We also had problems when trying to select between multiple detected faces. All it takes is for one of the subjects to look away and you lose the option to select it. The experience ends up feeling like a video game, trying to hit the arrow key as quickly as the camera provides the option, just it case it disappears again.

AF-C with tracking - usability

Subject tracking, or the ability of the AF system to recognize and follow your chosen subject around the frame no matter where it moves to, can be a very useful feature. It means you can concentrate on composition, not keeping your subject under the focus point. 3D Tracking on Nikon DSLRs is the current gold standard in this regard.

Half-pressing the shutter to track and releasing it to reset the AF point to your previously chosen position is pretty much the standard way to operate: Sony's Lock-On AF and Olympus's C-AF + TR modes work the same way.

Half-pressing the shutter to track and releasing to reset the AF point is pretty much the standard way to operate, this is not matched by the Z7

As described above, this is not matched by the Z7. Selecting your subject is slower and disengaging to select a different subject is slower. And, because the Z7 doesn't let you assign an AF mode + AF-On to a button, you can't just override the current mode to dip in and out of tracking - or any other AF - mode, the way you can on a Nikon DSLR or on Sony's latest-gen mirrorless.

Watch the video above from 0:54 onward to understand how the AF modes, and subject tracking in particular, differs between the Z7 and Nikon DSLRs.

Flash AF Illumination

Our final frustration with the Z7's autofocus behavior is one that's common across mirrorless cameras: the failure to fire the AF illumination lamp on external flashguns.
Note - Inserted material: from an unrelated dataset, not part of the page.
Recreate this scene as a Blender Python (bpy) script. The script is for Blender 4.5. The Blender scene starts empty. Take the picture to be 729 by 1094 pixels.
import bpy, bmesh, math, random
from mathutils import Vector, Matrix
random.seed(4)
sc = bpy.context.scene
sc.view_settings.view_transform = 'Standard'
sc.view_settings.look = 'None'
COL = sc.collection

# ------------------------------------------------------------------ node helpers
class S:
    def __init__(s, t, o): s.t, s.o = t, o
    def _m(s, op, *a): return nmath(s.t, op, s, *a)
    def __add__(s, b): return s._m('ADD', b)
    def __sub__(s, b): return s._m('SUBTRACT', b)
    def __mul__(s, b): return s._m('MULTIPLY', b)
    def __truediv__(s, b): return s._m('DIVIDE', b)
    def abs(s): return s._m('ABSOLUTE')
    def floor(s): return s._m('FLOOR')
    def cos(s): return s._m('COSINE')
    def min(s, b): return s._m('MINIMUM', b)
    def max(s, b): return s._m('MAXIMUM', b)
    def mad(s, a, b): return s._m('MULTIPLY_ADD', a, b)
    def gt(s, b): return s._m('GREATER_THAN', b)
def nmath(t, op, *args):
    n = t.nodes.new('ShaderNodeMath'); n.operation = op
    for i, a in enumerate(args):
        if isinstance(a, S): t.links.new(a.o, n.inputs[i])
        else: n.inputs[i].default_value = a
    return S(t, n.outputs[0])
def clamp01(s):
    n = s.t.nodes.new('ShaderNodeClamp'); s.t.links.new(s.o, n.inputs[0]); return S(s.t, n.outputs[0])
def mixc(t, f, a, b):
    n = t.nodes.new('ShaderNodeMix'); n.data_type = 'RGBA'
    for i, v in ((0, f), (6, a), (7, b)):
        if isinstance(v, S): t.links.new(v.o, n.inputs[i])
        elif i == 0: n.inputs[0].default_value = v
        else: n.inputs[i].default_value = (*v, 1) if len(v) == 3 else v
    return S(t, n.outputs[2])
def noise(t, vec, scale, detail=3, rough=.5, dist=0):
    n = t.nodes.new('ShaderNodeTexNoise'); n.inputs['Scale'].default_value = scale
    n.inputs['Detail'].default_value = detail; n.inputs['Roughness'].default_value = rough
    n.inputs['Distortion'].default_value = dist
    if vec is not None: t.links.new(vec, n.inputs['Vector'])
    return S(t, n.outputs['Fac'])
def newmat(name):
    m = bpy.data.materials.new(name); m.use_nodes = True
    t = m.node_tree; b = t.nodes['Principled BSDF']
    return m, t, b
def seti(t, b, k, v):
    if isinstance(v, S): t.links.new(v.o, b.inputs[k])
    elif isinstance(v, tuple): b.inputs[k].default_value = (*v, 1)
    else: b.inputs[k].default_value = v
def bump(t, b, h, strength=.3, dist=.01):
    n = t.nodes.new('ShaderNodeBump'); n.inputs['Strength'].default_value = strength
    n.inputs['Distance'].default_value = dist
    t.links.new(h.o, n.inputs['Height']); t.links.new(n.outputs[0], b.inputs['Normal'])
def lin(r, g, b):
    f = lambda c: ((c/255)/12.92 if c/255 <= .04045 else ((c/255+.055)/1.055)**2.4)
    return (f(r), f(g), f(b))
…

There are some technological reasons for this, but it's still a major drawback for anyone shooting key-moment photographs in low light conditions. Especially with a camera that struggles in low light as much as the Z7.

Click here to find our why we think this is so important.

Conclusion

We're somewhat perplexed as to why Nikon went to the effort of recreating the exact look of some of its AF modes (Single and Dynamic) yet throw away the others that it's developed over the years. Likewise, it seems perverse for Nikon to not imitate the behavior of its 3D Tracking mode, which we consider industry-leading, only to replace it with something slower and more awkward.

The differences in performance are almost easier to accept, since its live view AF system - even when it underpinned the likes of the Coolpix A's operation - hasn't previously been expected to deliver competitive performance for high speed shooting. But, while performance shortcomings are likely to improve with iteration, it's harder to forgive discarding the experience that had been carefully honed over decades of development and feedback from professionals.